Why you and I should be subsidising the packaging industry to clean up the garbage it has created beats me. It's not as if it needs the cash.
This week, Packaging Council of New Zealand executive director Sharon Humphreys was proudly claiming the companies she represented contributed "approximately $20 billion to the economy".
If they're making that sort of cash over-wrapping and over-packing everything in sight, then surely there's enough in the petty cash tin to clean up afterwards.
Especially as Ms Humphreys claims her members are "leading the way in ensuring the packaging sector plays its role in sustainability".
I suspect the seabirds and turtles that die painful deaths with bellies full of plastic detritus would beg to differ.
The $1.21 million subsidy is to prop up a recycling scheme, managed by the Packaging Forum, which was launched in Auckland a week or so back.
Starting in Auckland and gradually spreading nationwide, patrons of New World, Pak 'n Save and The Warehouse stores will be able to deposit their soft plastic waste in carpark recycling bins.
Of the taxpayer subsidy, $510,000 will go towards a dry-cleaning facility in Auckland for the plastics. Initially the waste will be shipped to Australia to be turned into park benches and the like.
Environment Minister Nick Smith backs this recycling project, despite the worldwide success of levies, arguing that plastic bags make up only 0.2 per cent of landfill waste and only 10 per cent of plastic waste.
This may be true, but it doesn't solve the worldwide environmental damage the ubiquitous, long-life plastic bags that get away do to the planet.

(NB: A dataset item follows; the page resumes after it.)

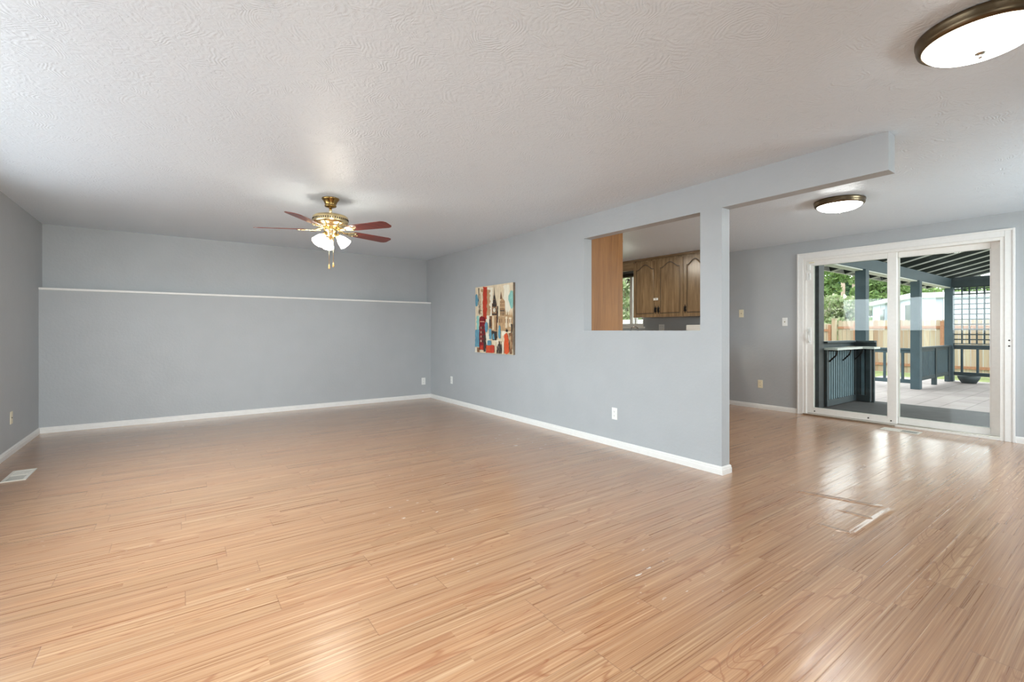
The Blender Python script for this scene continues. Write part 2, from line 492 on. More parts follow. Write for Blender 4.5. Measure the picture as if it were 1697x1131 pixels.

The goal should be to halt the problem at source, with a massive reduction in the use of and our dependence on soft plastic packaging.
Instead of subsidising its re-use, the $1.21 million subsidy would have been better employed encouraging people to revisit the shopping habits of the pre-plastic era.
Auckland's Farro Fresh food chain, which was handing out more than two million plastic bags a year, is showing Dr Smith there is a better way.
They recently introduced a 5c levy on plastic bags, which I stumbled on last weekend. With only a couple of items, both already packaged, I said no to the bag, and carried them out loose to a bag in my car.
It wasn't the 5c that made me refuse a plastic bag, just the memory jog that I had about 20 in a box in the car boot already.
What I didn't realise was they also gave a 5c credit to people with a reusable bag. Last month they paid out $807.45 in credits, and issued 16,149 fewer bags. No doubt the seagulls will thank them.
Like the majority of shoppers in the United Kingdom, I didn't take umbrage at the surcharge. It was a gentle nudge to do the right thing.
In England, it's not draconian. Products that need wrapping in plastic are exempt.
Products like raw fish and meat, for example, along with uncovered blades, seeds, bulbs, flowers and, of course, live goldfish.